Every line of the data that contains the string "pixels" must be copied.

■ **DATA LISTING**
------------------------

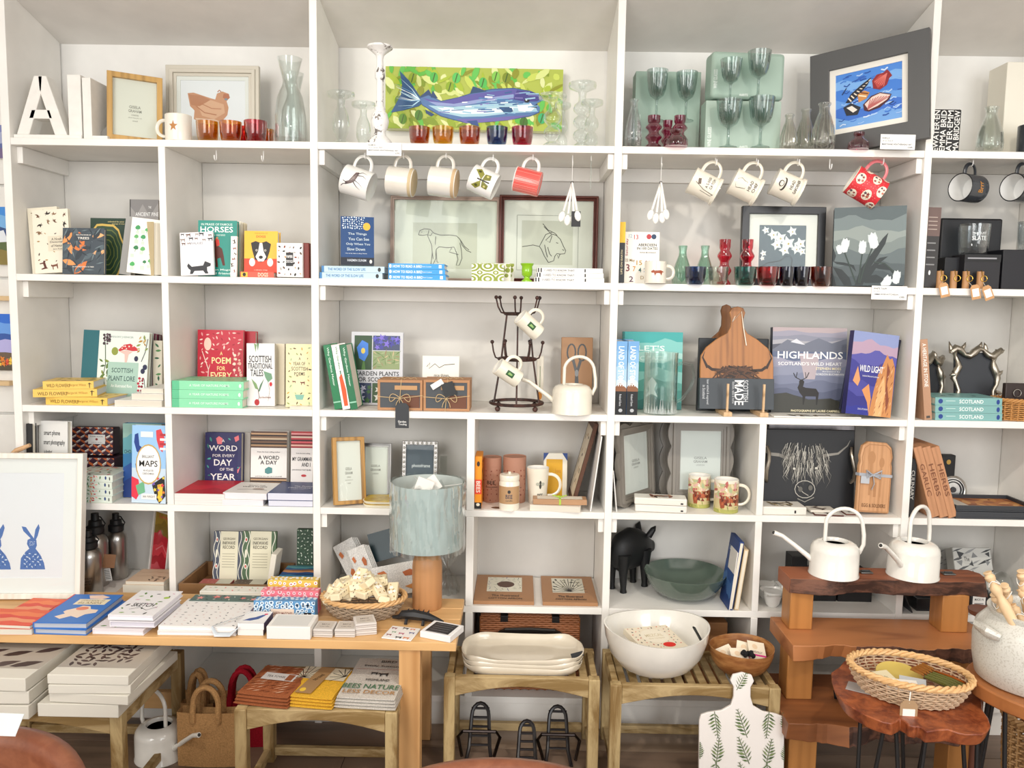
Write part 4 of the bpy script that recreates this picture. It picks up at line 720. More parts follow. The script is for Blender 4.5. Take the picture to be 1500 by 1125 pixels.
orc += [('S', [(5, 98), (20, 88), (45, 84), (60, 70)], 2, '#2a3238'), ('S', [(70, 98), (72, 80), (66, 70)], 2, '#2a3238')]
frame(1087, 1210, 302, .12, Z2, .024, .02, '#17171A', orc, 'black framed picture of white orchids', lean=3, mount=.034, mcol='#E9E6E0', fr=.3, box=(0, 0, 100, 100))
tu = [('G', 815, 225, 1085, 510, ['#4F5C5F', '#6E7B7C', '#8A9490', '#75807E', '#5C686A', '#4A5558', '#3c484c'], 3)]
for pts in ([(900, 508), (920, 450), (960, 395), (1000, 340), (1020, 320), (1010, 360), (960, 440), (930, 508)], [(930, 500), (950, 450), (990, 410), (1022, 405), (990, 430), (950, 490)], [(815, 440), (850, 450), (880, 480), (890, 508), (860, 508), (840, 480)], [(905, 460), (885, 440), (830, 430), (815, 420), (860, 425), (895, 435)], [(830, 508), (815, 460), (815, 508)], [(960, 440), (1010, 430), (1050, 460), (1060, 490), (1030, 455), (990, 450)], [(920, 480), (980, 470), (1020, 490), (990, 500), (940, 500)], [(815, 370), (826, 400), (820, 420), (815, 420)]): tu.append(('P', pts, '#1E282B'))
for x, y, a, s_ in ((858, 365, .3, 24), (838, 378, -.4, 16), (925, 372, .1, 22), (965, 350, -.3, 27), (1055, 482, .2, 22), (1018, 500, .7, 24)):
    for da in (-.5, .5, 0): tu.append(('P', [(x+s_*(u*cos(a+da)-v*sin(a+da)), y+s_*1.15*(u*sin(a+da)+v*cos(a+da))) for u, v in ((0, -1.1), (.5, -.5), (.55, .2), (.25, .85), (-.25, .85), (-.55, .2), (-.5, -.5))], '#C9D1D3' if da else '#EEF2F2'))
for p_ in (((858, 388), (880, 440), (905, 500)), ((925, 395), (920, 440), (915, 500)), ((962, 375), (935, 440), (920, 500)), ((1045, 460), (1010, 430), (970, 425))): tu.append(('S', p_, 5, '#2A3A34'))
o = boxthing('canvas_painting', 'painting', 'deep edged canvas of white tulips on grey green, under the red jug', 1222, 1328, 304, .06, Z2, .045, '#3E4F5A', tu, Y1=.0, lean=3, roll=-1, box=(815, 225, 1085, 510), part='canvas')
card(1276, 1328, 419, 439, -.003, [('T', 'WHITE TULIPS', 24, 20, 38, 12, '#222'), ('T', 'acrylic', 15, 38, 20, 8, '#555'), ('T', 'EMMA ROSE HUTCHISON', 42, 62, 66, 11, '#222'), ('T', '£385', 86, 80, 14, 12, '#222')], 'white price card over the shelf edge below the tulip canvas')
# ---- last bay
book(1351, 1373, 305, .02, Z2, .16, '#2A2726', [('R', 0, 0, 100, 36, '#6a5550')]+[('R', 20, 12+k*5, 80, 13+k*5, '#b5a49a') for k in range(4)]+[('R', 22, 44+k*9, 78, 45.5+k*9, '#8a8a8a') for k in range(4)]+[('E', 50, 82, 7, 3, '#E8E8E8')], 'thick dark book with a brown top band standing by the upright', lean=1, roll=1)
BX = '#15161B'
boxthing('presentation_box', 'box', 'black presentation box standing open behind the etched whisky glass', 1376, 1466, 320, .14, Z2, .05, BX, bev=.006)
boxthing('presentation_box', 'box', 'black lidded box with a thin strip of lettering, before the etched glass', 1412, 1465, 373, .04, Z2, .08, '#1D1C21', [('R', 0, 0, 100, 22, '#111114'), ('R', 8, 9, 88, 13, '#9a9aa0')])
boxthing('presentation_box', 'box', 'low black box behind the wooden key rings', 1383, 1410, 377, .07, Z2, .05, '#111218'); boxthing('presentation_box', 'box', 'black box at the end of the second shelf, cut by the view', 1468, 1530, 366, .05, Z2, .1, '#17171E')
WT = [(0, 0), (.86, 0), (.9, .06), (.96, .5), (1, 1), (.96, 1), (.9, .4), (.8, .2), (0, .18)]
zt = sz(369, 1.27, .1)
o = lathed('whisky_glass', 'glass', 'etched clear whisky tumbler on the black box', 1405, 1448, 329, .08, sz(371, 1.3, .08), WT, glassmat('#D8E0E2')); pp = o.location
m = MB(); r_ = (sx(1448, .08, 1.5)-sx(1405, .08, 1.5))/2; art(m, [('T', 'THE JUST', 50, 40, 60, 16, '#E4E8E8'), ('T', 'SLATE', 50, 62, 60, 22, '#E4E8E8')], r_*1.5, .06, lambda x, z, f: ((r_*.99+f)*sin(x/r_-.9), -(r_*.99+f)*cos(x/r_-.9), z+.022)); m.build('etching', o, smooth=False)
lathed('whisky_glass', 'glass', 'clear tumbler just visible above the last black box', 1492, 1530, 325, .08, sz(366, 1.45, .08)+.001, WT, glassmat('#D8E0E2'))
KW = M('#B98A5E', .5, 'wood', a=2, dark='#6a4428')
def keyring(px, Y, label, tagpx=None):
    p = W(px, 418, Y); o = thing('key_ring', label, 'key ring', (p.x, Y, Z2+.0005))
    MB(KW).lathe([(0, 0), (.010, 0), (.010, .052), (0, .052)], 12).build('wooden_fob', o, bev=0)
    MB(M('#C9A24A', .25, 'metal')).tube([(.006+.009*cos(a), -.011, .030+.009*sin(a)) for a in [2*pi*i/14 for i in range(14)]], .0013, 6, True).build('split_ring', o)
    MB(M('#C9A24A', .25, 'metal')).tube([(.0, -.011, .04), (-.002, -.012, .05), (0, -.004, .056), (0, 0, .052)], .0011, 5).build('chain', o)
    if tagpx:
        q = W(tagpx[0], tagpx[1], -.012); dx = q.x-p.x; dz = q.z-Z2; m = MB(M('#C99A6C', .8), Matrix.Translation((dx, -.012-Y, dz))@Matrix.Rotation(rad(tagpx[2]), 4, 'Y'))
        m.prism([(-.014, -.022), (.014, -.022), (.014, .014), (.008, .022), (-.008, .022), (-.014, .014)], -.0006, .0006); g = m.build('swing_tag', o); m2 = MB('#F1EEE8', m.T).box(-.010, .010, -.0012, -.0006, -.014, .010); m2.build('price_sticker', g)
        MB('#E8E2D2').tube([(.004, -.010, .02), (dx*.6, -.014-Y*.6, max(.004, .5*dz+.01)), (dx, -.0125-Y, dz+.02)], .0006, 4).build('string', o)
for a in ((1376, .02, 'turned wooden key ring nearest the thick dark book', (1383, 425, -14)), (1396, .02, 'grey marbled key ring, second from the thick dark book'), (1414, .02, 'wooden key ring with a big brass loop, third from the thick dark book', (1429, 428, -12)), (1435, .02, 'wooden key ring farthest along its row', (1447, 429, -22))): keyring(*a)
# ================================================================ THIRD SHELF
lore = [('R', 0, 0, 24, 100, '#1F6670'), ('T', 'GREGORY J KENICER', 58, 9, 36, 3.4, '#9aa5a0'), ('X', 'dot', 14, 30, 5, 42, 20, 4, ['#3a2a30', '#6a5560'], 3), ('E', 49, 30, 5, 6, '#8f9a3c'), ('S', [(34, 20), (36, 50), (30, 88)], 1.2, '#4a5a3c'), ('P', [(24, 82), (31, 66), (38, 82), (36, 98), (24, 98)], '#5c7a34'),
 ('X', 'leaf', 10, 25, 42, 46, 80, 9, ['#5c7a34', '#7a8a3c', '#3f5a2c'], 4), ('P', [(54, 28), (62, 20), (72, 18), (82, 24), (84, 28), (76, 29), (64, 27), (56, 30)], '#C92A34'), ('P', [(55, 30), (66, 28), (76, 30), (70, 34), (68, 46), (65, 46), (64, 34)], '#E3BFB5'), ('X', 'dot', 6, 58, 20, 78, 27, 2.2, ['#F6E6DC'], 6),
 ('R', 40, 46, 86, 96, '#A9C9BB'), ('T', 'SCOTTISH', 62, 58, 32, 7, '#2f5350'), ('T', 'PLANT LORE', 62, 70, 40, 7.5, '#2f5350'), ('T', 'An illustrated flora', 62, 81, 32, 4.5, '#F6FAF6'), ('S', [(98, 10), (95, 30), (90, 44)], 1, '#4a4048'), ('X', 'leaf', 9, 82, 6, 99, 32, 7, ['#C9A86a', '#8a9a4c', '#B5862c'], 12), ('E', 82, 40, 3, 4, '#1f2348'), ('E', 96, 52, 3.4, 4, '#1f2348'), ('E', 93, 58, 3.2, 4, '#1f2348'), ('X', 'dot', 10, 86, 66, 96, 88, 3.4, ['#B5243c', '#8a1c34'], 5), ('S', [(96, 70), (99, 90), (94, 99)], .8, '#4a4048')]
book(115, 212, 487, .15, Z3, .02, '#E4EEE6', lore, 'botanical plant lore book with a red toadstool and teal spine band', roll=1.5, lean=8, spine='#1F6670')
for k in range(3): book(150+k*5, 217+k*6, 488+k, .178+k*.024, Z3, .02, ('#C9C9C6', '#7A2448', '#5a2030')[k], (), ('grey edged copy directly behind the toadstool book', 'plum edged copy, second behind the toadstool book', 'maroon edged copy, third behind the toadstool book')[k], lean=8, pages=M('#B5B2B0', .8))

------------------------

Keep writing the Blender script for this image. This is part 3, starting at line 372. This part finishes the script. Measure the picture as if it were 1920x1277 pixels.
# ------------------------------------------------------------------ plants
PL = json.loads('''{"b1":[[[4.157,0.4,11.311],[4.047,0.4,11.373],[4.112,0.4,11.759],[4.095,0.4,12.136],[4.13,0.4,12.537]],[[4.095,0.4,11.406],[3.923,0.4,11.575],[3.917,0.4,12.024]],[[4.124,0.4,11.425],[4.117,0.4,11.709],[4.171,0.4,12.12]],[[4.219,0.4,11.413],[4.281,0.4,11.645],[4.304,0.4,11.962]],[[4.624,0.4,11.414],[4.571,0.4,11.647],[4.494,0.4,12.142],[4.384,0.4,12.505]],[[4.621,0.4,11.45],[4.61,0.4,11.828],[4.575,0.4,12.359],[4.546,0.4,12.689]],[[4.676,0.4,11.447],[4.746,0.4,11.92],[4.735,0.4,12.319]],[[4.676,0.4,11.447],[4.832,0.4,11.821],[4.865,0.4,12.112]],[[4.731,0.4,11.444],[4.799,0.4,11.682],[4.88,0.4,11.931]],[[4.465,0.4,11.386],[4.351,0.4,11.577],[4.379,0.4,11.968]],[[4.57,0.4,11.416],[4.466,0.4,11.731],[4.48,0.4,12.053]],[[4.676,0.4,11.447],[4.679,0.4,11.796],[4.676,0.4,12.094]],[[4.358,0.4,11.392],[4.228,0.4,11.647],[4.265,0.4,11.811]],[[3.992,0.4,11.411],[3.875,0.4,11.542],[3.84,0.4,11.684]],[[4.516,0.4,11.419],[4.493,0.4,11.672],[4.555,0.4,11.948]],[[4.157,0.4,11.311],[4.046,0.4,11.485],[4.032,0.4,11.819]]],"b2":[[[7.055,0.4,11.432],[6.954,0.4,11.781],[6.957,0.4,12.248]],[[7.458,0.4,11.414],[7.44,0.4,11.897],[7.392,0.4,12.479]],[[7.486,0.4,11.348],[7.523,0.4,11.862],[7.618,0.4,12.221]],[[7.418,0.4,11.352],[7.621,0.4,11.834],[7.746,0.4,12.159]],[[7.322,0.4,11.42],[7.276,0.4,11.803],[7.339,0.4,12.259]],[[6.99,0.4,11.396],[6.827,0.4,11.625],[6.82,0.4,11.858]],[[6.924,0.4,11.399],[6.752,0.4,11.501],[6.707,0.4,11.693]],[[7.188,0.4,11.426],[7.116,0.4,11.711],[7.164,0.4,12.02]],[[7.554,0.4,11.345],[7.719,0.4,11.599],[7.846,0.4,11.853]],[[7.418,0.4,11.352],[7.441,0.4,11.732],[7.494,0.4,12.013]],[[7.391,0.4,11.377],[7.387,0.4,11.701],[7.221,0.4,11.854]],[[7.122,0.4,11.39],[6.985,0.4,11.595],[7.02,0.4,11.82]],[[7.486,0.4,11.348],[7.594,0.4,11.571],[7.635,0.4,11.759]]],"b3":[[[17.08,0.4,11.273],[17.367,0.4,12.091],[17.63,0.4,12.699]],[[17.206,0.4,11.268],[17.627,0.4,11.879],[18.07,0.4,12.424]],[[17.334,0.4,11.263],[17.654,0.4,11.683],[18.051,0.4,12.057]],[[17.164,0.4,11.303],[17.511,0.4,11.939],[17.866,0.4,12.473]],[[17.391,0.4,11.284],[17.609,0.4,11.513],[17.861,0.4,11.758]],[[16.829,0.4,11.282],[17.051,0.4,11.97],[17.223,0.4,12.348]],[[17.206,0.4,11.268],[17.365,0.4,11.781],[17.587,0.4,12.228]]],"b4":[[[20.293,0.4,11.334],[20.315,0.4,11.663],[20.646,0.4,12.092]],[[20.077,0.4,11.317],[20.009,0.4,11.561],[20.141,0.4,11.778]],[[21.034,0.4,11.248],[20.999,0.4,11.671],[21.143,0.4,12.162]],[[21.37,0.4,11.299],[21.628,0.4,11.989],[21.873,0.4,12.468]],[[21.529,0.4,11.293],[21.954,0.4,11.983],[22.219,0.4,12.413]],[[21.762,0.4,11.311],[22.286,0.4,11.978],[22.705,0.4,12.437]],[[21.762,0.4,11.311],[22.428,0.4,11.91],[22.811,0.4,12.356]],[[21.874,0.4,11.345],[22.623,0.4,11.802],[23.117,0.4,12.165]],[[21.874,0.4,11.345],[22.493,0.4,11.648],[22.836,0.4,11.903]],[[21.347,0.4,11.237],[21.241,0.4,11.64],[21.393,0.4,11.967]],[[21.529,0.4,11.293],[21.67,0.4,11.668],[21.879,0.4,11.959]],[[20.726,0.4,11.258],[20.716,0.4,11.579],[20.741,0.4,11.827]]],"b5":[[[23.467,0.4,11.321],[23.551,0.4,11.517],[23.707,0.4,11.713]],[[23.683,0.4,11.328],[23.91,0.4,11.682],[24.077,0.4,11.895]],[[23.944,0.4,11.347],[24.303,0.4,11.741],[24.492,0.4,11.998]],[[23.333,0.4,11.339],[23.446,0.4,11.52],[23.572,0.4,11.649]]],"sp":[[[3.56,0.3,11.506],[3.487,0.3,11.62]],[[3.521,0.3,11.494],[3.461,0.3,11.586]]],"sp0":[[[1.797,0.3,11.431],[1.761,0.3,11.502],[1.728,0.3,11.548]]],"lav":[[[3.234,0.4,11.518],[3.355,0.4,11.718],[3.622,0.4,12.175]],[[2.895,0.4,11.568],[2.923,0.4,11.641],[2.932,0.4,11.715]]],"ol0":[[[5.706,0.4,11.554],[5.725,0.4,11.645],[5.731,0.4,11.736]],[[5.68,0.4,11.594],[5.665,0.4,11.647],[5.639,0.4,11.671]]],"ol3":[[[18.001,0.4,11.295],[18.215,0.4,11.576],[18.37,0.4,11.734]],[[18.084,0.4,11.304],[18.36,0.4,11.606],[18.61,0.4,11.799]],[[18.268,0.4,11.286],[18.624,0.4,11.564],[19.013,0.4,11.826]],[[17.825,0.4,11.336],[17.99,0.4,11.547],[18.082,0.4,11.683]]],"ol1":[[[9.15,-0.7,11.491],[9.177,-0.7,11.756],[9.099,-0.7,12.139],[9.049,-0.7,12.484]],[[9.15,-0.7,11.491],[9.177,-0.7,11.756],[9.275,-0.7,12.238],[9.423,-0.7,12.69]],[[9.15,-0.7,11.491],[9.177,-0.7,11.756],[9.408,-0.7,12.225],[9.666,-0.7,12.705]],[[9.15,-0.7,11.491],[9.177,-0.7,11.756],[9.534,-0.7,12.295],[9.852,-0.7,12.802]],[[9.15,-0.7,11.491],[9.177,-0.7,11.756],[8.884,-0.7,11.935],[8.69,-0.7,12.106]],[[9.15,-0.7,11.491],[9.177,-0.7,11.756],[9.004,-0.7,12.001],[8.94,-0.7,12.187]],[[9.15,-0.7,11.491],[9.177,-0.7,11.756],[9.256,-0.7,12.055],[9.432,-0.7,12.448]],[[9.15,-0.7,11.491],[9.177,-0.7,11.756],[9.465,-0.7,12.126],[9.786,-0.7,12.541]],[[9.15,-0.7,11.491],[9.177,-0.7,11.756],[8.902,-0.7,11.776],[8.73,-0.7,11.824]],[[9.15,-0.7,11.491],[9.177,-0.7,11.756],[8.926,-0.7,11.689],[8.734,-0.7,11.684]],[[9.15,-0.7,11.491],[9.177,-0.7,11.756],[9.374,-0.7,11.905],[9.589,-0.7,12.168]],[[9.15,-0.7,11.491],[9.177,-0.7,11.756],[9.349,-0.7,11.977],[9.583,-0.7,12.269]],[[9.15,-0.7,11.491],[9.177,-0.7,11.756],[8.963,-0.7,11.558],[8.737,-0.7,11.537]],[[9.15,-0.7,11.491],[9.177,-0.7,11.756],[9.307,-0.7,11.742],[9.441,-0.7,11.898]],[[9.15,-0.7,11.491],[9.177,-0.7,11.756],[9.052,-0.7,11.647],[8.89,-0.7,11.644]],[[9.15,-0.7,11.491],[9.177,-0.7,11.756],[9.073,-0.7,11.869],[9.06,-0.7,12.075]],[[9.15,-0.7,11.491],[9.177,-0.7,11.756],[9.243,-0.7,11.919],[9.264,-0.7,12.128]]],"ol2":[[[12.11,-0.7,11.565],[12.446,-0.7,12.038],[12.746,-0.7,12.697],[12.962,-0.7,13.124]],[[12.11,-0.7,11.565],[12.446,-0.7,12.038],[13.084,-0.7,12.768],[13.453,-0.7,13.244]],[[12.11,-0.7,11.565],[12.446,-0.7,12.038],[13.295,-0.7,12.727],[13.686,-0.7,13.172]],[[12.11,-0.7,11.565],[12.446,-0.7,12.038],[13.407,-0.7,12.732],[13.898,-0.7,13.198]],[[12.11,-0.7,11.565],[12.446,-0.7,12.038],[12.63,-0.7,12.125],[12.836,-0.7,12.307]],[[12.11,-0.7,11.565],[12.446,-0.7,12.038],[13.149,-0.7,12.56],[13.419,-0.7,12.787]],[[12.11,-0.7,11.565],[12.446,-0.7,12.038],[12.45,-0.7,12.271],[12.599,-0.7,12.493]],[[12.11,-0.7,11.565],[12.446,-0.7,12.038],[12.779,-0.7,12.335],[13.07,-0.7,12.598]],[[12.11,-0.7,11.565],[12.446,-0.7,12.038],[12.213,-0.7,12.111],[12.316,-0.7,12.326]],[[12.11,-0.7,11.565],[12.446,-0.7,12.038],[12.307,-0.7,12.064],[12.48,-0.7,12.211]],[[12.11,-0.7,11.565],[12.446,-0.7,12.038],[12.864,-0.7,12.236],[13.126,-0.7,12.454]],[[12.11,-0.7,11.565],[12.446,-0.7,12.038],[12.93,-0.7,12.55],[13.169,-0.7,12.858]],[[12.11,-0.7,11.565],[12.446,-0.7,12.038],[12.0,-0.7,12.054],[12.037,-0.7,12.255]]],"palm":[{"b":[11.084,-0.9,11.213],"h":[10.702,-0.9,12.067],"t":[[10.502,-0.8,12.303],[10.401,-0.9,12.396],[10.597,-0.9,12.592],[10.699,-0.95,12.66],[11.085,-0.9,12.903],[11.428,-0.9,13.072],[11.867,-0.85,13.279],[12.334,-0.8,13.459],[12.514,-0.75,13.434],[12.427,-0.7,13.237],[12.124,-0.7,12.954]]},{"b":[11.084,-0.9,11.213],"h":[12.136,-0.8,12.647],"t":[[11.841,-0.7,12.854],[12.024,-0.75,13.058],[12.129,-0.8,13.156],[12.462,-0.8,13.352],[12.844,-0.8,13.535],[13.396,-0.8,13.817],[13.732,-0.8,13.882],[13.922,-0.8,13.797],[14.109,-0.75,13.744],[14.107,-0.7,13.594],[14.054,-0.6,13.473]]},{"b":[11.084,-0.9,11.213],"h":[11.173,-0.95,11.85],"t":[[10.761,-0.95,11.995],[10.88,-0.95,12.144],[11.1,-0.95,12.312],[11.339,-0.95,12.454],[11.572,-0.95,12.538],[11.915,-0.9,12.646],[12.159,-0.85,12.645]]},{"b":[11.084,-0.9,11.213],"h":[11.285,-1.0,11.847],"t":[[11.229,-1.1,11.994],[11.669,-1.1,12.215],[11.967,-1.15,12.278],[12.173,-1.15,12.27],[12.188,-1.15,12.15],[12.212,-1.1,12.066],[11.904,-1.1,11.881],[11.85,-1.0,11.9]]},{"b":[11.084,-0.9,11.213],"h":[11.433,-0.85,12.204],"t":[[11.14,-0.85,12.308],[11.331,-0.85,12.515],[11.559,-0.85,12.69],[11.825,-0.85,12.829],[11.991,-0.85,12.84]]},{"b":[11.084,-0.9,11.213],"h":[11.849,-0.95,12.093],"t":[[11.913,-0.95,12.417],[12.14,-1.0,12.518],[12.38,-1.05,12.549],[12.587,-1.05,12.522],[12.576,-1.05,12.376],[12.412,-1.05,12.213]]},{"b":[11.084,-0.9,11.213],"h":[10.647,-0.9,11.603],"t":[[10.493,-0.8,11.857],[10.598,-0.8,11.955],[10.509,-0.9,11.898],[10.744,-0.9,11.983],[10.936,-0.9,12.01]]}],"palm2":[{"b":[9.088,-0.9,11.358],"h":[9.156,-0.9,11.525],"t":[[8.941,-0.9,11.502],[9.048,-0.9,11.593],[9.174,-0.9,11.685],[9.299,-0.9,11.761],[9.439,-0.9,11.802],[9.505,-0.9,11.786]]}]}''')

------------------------

■ **FINISHED TASK**
Write part 4 of the bpy script that recreates this picture. It picks up at line 720. More parts follow. The script is for Blender 4.5. Take the picture to be 1500 by 1125 pixels.
Keep writing the Blender script for this image. This is part 3, starting at line 372. This part finishes the script. Measure the picture as if it were 1920x1277 pixels.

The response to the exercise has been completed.